When asked whether Americans are ready to look beyond race, Sen. Kerry says: “Yes, I do. I absolutely believe that. I don’t think race has been an issue in this campaign until these last couple days where a few different people have inserted it, but I don’t think that’s Barack Obama’s desire nor anyone else’s. I mean, Barack Obama is a United States senator who is an American, who happens to also be African American. Just like a lot of other senators are equally as American and they’re equally as senator, who happen to be whatever they are in terms of their background. I don’t think most people in America today identify people that way. And that’s part of why this is such a transformational moment. Because this is the moment when we can make that statement declaratively to the world. And what a statement that would be. And the impact of it in terms of our ability to bridge the divide to third world countries. The impact of it to have greater credibility of who we are and what we stand for, I think, is enormous, and that’s part of the reason why I made this judgment.”

On why he thinks Sen. Obama can change the dialogue in Washington, Sen. Kerry says: “[Sen. Obama has] an interesting background that isn’t mired in the battles that have consumed Washington, and therefore helps to create a generational shift, helps to bring younger people back to the table and give them a sense of the possibilities. I think he will break some bad habits. I think Washington has a way of getting it wrong, recently. And because of his ability to probably be able to build a movement. In the great moments that I’ve seen in American politics, particularly going back to the Civil Rights Movement environment, even through Ronald Reagan’s presence in Washington, generally speaking there was a sort of movement of people in a different direction that came at the grassroots level. And I believe that Barack Obama has the potential of being able to do that.”

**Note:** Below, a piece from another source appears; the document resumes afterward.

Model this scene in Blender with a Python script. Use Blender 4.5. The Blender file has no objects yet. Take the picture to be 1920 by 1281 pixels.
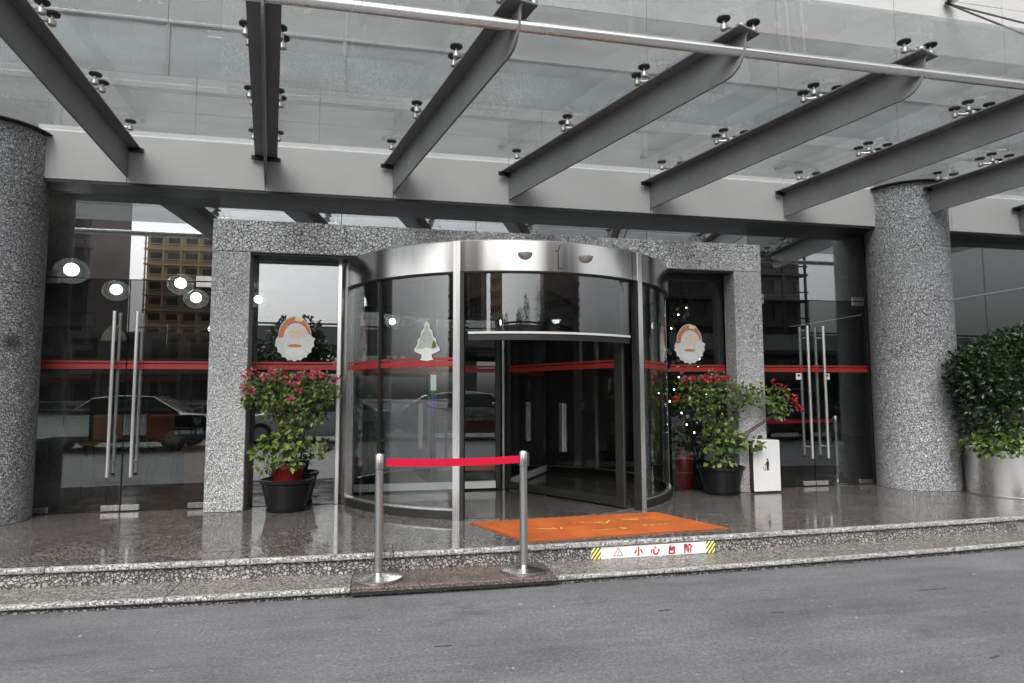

On why he decided to endorse Sen. Obama, Sen. Kerry says: “…Because the times are different. The requirements are different. In my judgment about these different times and about this moment, is, not that Hillary can’t be a terrific president, but that I think Barack Obama presents a greater opportunity to move to this new discussion; this new transformation; this new message about America; this moment of time where we can hopefully unite people and change the discussion.”